A Sigma diz que os problemas são relativos ao material utilizado na construção das residências. Quanto à poeira, a mineradora diz que mede os níveis gerados em tempo real e que os registrados até então são autorizados pela legislação.

Rachadura em casa de morador da comunidade Piauí Poço Dantas, em Itinga, teria sido provada pela mineração; empresa nega
Rachadura em casa de morador da comunidade Piauí Poço Dantas, em Itinga, teria sido provada pela mineração; empresa nega - Pedro Lovisi/Folhapress

De acordo com a Secretaria Estadual de Meio Ambiente, há medidas de mitigação que "envolvem a manutenção preventiva das máquinas e veículos, além de ações de umectação das vias de acesso". "Também está previsto o uso de canhões de dispersão de água sobre as correias, silos e demais estruturas, para minimizar as emissões atmosféricas, e reduzir ruídos e vibração em pontos preestabelecidos", acrescenta.
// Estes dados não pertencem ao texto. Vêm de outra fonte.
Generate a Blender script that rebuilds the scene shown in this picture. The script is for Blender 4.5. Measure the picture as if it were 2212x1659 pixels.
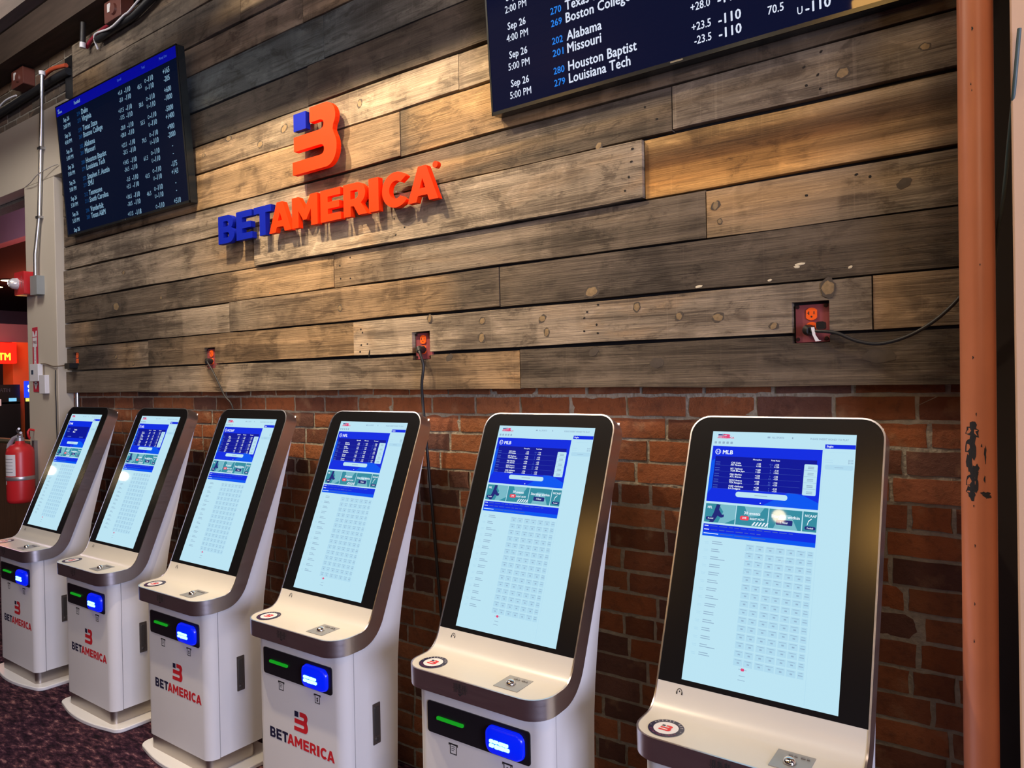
import bpy, math, random
from mathutils import Vector, Matrix
PI = math.pi
S = bpy.context.scene
COL = S.collection
for o in list(bpy.data.objects):
    bpy.data.objects.remove(o)

# ------------------------------------------------------------------ camera
YAW, PITCH, ROLL = math.radians(35.943), math.radians(-0.385), math.radians(-1.108)
fwd = Vector((-math.sin(YAW)*math.cos(PITCH), math.cos(YAW)*math.cos(PITCH), math.sin(PITCH)))
rgt0 = Vector((math.cos(YAW), math.sin(YAW), 0)); up0 = rgt0.cross(fwd)
rgt = math.cos(ROLL)*rgt0 + math.sin(ROLL)*up0
upv = -math.sin(ROLL)*rgt0 + math.cos(ROLL)*up0
cd = bpy.data.cameras.new('camera'); cam = bpy.data.objects.new('camera', cd); COL.objects.link(cam)
cd.sensor_width = 36.0; cd.sensor_fit = 'HORIZONTAL'; cd.lens = 1583.975/2212*36.0
cd.clip_start = 0.02; cd.clip_end = 100
cam.matrix_world = Matrix(((rgt.x, upv.x, -fwd.x, 0), (rgt.y, upv.y, -fwd.y, 0), (rgt.z, upv.z, -fwd.z, 1.68), (0, 0, 0, 1)))
S.camera = cam

# ------------------------------------------------------------------ world, exposure
wd = bpy.data.worlds.new('world'); S.world = wd; wd.use_nodes = True
wd.node_tree.nodes['Background'].inputs[0].default_value = (0.55, 0.5, 0.62, 1)
wd.node_tree.nodes['Background'].inputs[1].default_value = 0.02
S.view_settings.view_transform = 'Standard'; S.view_settings.look = 'None'
S.view_settings.exposure = 0.0; S.view_settings.gamma = 1.0; S.view_settings.use_curve_mapping = False

# ------------------------------------------------------------------ lights
def aim(o, tgt):
    o.rotation_euler = (Vector(tgt)-o.location).to_track_quat('-Z', 'Y').to_euler()
def area(name, loc, tgt, size, power, color, sy=None):
    l = bpy.data.lights.new(name, 'AREA'); l.energy = power; l.color = color; l.size = size
    if sy: l.shape = 'RECTANGLE'; l.size_y = sy
    o = bpy.data.objects.new(name, l); COL.objects.link(o); o.location = loc; aim(o, tgt); return o
def spot(name, loc, tgt, power, color, deg, blend=0.6, rad=0.03):
    l = bpy.data.lights.new(name, 'SPOT'); l.energy = power; l.color = color
    l.spot_size = math.radians(deg); l.spot_blend = blend; l.shadow_soft_size = rad
    o = bpy.data.objects.new(name, l); COL.objects.link(o); o.location = loc; aim(o, tgt); return o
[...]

Entre narrativas contrárias e a favor, especialistas apontam que a extração de lítio é importante para o cumprimento das metas climáticas. Ainda assim, eles apontam ser necessário monitorar constantemente os impactos do empreendimento.

Tatiana Barreto, professora do departamento de Engenharia de Minas da Universidade Federal de Ouro Preto sintetiza: "A mineração degrada o meio ambiente, isso é fato. A questão é que a gente precisa fazer isso da melhor maneira possível para gerar menor degradação. E, uma vez degradado, é totalmente possível usar a engenharia para devolver esse passivo como um ativo para a sociedade."